Mali widzowie obejrzą ten spektakl jako opowieść o tym, że przyjaciele są ważni i warto dla nich ryzykować. Kropka jest przecież mała, a nie bała się wyruszyć w nieznane za swoim towarzyszem. Starsi widzowie, dzięki przedstawieniu, poznają znaki interpunkcyjne. Ich nazwy i zastosowanie same wchodzą do głowy podczas piosenek i wędrówki Kropki.

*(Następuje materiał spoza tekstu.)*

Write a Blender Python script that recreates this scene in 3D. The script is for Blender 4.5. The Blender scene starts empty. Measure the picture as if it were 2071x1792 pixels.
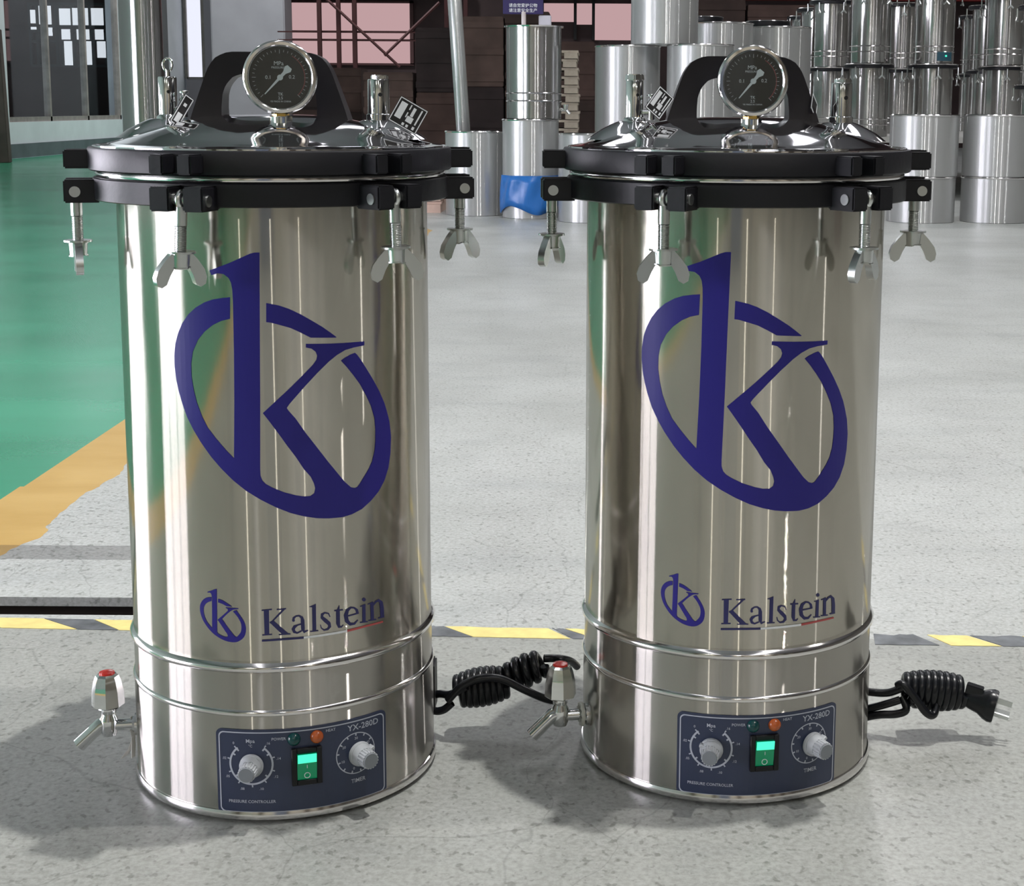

Reżyserka Natasza Sołtanowicz sprytnie wplotła edukacyjną część w całą historię. Pomysłowa scenografia autorstwa Izy Banaszek i Marianny Syski sprawia, że zapamiętamy, iż akcja dzieje się w zeszycie, bo tam właśnie możemy spotkać się z bohaterami sztuki. Zaś motto przedstawienia: „Zostaw nudę, idź pod prąd i do wiersza zaproś błąd" urzeka każdego, niezależnie od wieku.